• Exercise details:
Copy each line that has the string "wide" somewhere in it.

------------------------------

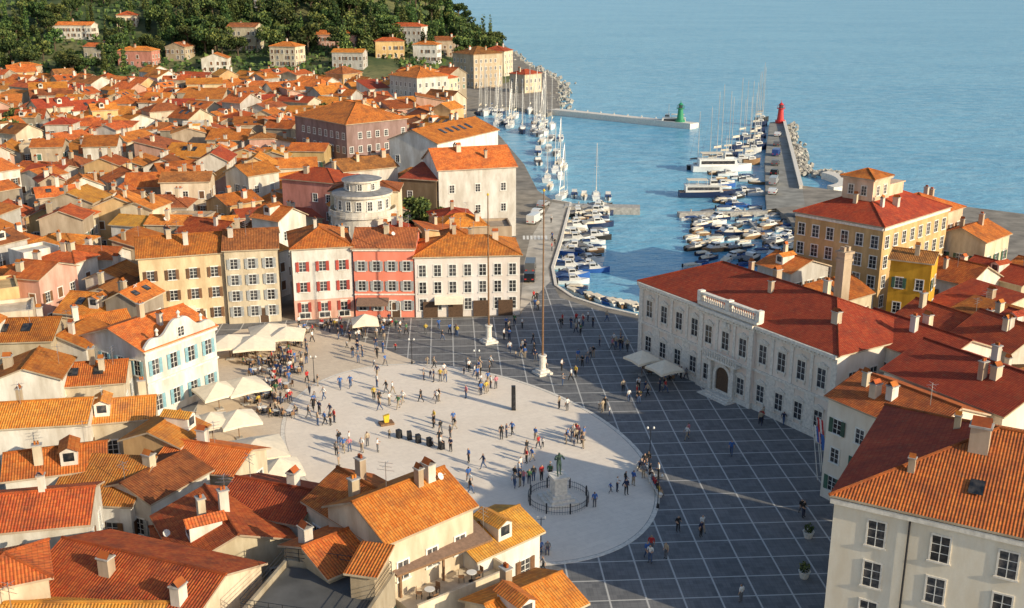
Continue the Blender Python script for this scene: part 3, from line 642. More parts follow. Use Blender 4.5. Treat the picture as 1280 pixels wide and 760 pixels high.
# white gabled house
r_, w_, hd_, _ = house((-42, 117), (-36.4, 126.4), 11, 8.7, 'gx', 'w_chalk', 'r_orange', 'white house with scrolled gable and pale blue shutters facing the square', cols=4, rows=2, sm='blue_sh', style='shut', chim=2, zs=[1.0, 5.4], wh=1.8, pitch=18)
q = MB(); prof = [(-w_/2, 8.0), (-w_/2, 8.9)]
for k in range(1, 40):
    t = k/40; x = -w_/2+w_*t; u = 1-abs(2*t-1); z = 8.9+2.2*u**.9+.35*sin(u*9.5); prof.append((x, z))
prof += [(w_/2, 8.9), (w_/2, 8.0)]; q.extr(prof, -hd_-.12, -hd_+.25); q.build('gable', [M['w_chalk']], r_)
q = MB(); q.box(-w_/2-.1, w_/2+.1, -hd_-.3, -hd_-.125, 8.1, 8.45); q.box(-w_/2-.1, w_/2+.1, -hd_-.2, -hd_-.004, 4.4, 4.65); q.build('cornice', [M['stone']], r_)
window(r_, (0, -hd_-.12, 8.95), 0, .9, 1.1, 'stone', 'blue_sh', 'plain')
for x in (-3.4, 0, 3.4):
    q = MB(); q.lathe([(.18, 0), (.12, .3), (.25, .6), (0, .9)], 8); o = q.build('finial', [M['stone']], r_); o.location = (x, -hd_+.05, 8.9+2.2*(1-abs(x)/w_*2)**.9+.1)
# foreground left
FG = [(178, 704, 10, 13.5, 9, 9, -21, 'gx', 'w_cream', 'r_terra', 'big terracotta roof at lower left sloping towards the camera', 2, 0),
 (276, 636, 9.5, 9, 8.5, 8, -60, 'gx', 'w_cream', 'r_terra', 'steep dark orange roof between red-brown roof and lower left roof', 2, 0),
 (347, 607, 9.5, 7.5, 6.5, 8.5, -20, 'gx', 'w_white', 'r_red', 'red-brown tiled roof with white walls left of the bottom house', 1, 0),
 (48, 622, 10.5, 8, 7, 9.8, 12, 'gx', 'w_white', 'r_terra', 'orange roof by the left edge above the cream corner wall', 1, 0),
 (70, 560, 9.5, 8, 6, 8.5, 18, 'gx', 'w_white', 'r_orange', 'small roof near left edge with deep orange tiles', 1, 0),
 (128, 600, 8, 7, 5, 7.2, -6, 'shed', 'w_chalk', 'r_yellow', 'narrow bright yellow-orange roof with white wall at left', 0, 0),
 (60, 508, 9.5, 8, 6.5, 9, 9, 'gx', 'w_white', 'r_orange', 'orange roof at left edge below the dormer roofs', 1, 0),
 (140, 503, 8.5, 8, 6, 7.8, 14, 'gx', 'w_cream', 'r_yellow', 'yellow-orange roof left of the white gabled house', 1, 0),
 (193, 590, 8, 7, 6, 7.5, 62, 'gx', 'w_white', 'r_brown', 'brown tiled house with white wall amid the left foreground', 1, 0),
 (264, 562, 7.5, 8, 6, 7, -18, 'gx', 'w_cream', 'r_orange', 'low orange-brown roof just below the cafe parasols', 1, 0),
 (206, 533, 8.5, 5, 6, 8, 75, 'gx', 'w_ochre', 'r_yellow', 'small yellow roof beneath the white gabled house', 0, 0),
 (25, 402, 10.5, 9, 8, 9.5, 6, 'gx', 'w_tan', 'r_terra', 'wide roof with small dormers at the left edge', 2, 2),
 (92, 410, 9, 7, 7, 8, 80, 'gx', 'w_white', 'r_orange', 'narrow orange roof between the dormer roof and white gabled house', 1, 0),
 (40, 455, 9.5, 7, 6.5, 9, 9, 'gy', 'w_white', 'r_orange', 'white end-gabled house with orange roof near the left edge', 1, 0),
 (110, 455, 8.5, 8, 7, 7.5, 12, 'gx', 'w_cream', 'r_terra', 'terracotta roofed cream house left of the white gabled house', 2, 2),
 (608, 656, 8, 6.5, 5.5, 7.5, 42, 'gx', 'w_chalk', 'r_yellow', 'small white house with yellow-orange roof right of the bottom house', 0, 0),
 (655, 742, 7.5, 6.5, 5.5, 7, 38, 'gx', 'w_cream', 'r_orange', 'small orange gabled roof at the bottom edge below the square', 1, 0),
 (95, 762, 9, 17, 6, 8.5, 0, 'gx', 'w_cream', 'r_yellow', 'bright roof strip along the bottom left edge', 0, 0),
 (8, 706, 11, 5, 5, 11, 25, 'hip', 'w_cream', 'r_terra', 'narrow cream house cut by the left edge', 0, 0),
 (226, 660, 8, 4, 4, 7.5, 20, 'hip', 'w_tan', 'r_terra', 'tiny hipped roof tucked behind the big lower left roof', 0, 0)]
for (px, py, zr, w, d, h, rot, kind, wm, rm, lb, ch, sk) in FG: hc(px, py, zr, w, d, h, rot, kind, wm, rm, lb, chim=ch, sky=sk, sm=rnd.choice(['green_sh', 'brown_sh', 'grey_sh']), ant=.6, dorm=.4)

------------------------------

• The completed task:
Continue the Blender Python script for this scene: part 3, from line 642. More parts follow. Use Blender 4.5. Treat the picture as 1280 pixels wide and 760 pixels high.
 (25, 402, 10.5, 9, 8, 9.5, 6, 'gx', 'w_tan', 'r_terra', 'wide roof with small dormers at the left edge', 2, 2),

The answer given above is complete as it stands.